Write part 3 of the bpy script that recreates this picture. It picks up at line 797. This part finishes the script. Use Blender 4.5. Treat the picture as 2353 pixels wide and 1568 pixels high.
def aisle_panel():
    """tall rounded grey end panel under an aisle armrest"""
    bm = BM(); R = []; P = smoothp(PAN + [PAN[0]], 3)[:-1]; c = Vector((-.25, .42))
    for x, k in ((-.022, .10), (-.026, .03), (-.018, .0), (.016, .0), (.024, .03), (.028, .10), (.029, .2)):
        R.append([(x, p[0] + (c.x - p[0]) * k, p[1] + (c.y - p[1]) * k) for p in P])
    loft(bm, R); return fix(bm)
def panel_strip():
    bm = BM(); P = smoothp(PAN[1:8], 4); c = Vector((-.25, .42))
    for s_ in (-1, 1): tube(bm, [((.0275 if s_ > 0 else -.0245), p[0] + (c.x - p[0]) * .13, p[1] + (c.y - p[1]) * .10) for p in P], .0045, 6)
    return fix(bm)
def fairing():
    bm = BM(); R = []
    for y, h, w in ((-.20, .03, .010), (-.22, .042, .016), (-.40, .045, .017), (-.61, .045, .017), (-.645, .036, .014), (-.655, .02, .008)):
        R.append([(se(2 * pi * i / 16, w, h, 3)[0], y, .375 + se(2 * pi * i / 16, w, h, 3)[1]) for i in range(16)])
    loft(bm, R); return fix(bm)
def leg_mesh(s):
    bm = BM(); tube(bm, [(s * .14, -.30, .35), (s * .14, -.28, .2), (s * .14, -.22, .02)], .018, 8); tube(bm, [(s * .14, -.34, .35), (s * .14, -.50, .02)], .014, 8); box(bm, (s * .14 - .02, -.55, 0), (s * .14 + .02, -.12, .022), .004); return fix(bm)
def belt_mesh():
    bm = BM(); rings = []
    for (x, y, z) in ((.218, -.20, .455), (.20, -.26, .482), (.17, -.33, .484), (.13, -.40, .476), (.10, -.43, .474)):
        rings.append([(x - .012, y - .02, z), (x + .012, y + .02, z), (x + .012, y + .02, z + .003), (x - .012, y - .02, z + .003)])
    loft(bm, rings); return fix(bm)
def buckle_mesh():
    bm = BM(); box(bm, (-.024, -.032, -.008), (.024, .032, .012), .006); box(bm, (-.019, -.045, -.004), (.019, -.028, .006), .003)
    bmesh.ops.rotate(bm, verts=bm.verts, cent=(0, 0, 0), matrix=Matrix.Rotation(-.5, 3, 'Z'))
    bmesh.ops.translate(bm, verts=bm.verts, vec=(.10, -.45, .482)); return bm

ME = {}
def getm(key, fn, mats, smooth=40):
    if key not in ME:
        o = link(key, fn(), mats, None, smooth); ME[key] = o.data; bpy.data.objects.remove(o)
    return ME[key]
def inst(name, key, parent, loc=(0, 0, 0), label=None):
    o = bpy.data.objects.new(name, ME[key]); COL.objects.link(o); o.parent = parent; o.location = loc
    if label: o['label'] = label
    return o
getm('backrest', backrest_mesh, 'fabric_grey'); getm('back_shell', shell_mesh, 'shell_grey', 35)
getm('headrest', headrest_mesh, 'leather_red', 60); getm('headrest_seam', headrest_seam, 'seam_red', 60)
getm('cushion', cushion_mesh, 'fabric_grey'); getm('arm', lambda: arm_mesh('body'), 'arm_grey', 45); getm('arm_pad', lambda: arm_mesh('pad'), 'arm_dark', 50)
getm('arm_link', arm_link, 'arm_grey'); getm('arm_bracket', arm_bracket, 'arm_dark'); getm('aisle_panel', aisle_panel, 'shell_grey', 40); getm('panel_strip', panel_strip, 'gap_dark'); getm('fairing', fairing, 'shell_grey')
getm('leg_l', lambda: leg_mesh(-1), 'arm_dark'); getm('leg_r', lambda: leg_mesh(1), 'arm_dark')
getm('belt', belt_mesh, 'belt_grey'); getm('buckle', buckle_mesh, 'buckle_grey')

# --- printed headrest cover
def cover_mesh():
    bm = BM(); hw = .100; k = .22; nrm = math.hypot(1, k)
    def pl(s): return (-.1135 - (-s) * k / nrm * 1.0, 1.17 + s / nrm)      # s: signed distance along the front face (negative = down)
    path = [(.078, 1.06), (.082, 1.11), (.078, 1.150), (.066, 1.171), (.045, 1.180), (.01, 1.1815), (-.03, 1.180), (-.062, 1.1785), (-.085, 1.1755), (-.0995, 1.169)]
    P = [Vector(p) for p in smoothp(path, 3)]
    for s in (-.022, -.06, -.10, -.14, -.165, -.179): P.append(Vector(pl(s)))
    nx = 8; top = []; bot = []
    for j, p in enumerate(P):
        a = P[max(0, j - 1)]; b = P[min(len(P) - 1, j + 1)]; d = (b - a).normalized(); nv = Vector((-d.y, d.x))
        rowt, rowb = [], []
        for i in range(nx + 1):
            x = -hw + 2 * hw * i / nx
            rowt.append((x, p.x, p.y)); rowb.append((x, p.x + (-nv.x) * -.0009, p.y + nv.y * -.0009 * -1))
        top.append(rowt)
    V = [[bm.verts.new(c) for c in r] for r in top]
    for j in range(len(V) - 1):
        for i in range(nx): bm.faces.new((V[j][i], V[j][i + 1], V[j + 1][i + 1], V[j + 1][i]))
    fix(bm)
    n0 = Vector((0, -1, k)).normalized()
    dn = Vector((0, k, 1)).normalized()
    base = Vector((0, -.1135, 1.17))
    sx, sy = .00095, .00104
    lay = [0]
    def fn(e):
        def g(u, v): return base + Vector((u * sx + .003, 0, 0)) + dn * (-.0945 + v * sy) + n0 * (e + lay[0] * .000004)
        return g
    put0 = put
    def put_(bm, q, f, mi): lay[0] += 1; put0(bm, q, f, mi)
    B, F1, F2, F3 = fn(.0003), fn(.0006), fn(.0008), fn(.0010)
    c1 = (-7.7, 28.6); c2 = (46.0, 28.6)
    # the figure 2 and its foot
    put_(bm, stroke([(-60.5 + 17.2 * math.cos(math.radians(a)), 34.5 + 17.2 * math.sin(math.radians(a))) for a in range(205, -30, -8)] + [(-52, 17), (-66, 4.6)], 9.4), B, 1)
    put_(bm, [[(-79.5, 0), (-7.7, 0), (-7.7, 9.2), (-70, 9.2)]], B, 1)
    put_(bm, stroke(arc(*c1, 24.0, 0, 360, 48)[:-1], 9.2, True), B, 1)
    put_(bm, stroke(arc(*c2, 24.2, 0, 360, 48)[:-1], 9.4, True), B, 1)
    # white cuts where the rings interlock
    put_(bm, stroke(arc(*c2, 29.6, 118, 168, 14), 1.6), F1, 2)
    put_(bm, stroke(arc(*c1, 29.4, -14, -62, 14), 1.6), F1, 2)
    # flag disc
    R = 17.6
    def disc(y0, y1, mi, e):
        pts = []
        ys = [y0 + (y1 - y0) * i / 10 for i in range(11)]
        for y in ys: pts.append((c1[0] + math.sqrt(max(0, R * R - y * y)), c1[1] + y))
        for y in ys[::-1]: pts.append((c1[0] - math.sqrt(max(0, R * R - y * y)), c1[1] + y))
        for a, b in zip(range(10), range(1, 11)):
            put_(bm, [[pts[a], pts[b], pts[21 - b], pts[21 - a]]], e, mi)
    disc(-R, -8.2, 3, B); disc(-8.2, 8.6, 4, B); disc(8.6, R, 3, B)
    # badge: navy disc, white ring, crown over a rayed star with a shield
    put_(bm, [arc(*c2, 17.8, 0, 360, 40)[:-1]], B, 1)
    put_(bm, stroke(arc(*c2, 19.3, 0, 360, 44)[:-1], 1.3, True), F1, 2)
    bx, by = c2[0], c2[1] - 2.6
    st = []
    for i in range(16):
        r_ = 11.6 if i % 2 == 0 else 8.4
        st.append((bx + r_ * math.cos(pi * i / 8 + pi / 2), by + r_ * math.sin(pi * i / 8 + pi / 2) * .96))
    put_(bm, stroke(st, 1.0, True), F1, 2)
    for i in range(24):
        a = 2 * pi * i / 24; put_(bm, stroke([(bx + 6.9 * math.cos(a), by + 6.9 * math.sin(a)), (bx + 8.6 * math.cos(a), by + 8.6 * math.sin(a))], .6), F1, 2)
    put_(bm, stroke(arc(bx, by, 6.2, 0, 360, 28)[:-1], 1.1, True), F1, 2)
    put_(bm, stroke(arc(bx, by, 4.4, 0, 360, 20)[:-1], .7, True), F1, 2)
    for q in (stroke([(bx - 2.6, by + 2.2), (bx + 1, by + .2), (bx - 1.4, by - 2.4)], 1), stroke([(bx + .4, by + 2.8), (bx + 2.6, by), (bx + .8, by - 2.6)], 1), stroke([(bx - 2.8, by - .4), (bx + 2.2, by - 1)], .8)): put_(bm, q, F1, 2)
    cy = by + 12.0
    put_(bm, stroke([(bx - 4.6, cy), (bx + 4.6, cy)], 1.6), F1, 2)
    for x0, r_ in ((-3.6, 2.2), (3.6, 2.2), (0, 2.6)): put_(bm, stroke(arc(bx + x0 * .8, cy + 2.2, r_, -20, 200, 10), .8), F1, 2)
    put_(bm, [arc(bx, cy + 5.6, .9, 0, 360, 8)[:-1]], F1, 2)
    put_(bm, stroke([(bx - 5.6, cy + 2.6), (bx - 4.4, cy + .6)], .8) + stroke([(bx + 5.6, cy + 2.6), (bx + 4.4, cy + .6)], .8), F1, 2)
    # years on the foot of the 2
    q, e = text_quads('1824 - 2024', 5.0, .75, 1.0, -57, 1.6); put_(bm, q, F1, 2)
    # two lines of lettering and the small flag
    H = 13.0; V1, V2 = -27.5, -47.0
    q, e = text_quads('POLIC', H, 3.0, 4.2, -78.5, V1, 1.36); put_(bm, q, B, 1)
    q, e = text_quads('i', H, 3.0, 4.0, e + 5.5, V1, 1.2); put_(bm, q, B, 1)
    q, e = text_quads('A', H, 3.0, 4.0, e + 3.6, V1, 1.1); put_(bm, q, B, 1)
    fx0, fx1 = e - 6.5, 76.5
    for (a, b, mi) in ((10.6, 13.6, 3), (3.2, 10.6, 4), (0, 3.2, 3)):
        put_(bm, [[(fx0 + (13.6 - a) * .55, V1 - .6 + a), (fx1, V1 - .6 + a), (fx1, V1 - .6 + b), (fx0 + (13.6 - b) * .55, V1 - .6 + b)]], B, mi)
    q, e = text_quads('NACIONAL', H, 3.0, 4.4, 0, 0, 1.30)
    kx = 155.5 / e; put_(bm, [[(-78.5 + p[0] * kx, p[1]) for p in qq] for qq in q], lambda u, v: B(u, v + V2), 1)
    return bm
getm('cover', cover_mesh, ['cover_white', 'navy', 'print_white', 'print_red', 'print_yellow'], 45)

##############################

— Requirement —
Restate, word for word and with nothing added, the lines from the first line of the listing through the one where "bmesh.ops.translate(bm, verts=bm.verts, vec=(.10, -.45, .482));" stands.

— In response —
Write part 3 of the bpy script that recreates this picture. It picks up at line 797. This part finishes the script. Use Blender 4.5. Treat the picture as 2353 pixels wide and 1568 pixels high.
def aisle_panel():
    """tall rounded grey end panel under an aisle armrest"""
    bm = BM(); R = []; P = smoothp(PAN + [PAN[0]], 3)[:-1]; c = Vector((-.25, .42))
    for x, k in ((-.022, .10), (-.026, .03), (-.018, .0), (.016, .0), (.024, .03), (.028, .10), (.029, .2)):
        R.append([(x, p[0] + (c.x - p[0]) * k, p[1] + (c.y - p[1]) * k) for p in P])
    loft(bm, R); return fix(bm)
def panel_strip():
    bm = BM(); P = smoothp(PAN[1:8], 4); c = Vector((-.25, .42))
    for s_ in (-1, 1): tube(bm, [((.0275 if s_ > 0 else -.0245), p[0] + (c.x - p[0]) * .13, p[1] + (c.y - p[1]) * .10) for p in P], .0045, 6)
    return fix(bm)
def fairing():
    bm = BM(); R = []
    for y, h, w in ((-.20, .03, .010), (-.22, .042, .016), (-.40, .045, .017), (-.61, .045, .017), (-.645, .036, .014), (-.655, .02, .008)):
        R.append([(se(2 * pi * i / 16, w, h, 3)[0], y, .375 + se(2 * pi * i / 16, w, h, 3)[1]) for i in range(16)])
    loft(bm, R); return fix(bm)
def leg_mesh(s):
    bm = BM(); tube(bm, [(s * .14, -.30, .35), (s * .14, -.28, .2), (s * .14, -.22, .02)], .018, 8); tube(bm, [(s * .14, -.34, .35), (s * .14, -.50, .02)], .014, 8); box(bm, (s * .14 - .02, -.55, 0), (s * .14 + .02, -.12, .022), .004); return fix(bm)
def belt_mesh():
    bm = BM(); rings = []
    for (x, y, z) in ((.218, -.20, .455), (.20, -.26, .482), (.17, -.33, .484), (.13, -.40, .476), (.10, -.43, .474)):
        rings.append([(x - .012, y - .02, z), (x + .012, y + .02, z), (x + .012, y + .02, z + .003), (x - .012, y - .02, z + .003)])
    loft(bm, rings); return fix(bm)
def buckle_mesh():
    bm = BM(); box(bm, (-.024, -.032, -.008), (.024, .032, .012), .006); box(bm, (-.019, -.045, -.004), (.019, -.028, .006), .003)
    bmesh.ops.rotate(bm, verts=bm.verts, cent=(0, 0, 0), matrix=Matrix.Rotation(-.5, 3, 'Z'))
    bmesh.ops.translate(bm, verts=bm.verts, vec=(.10, -.45, .482)); return bm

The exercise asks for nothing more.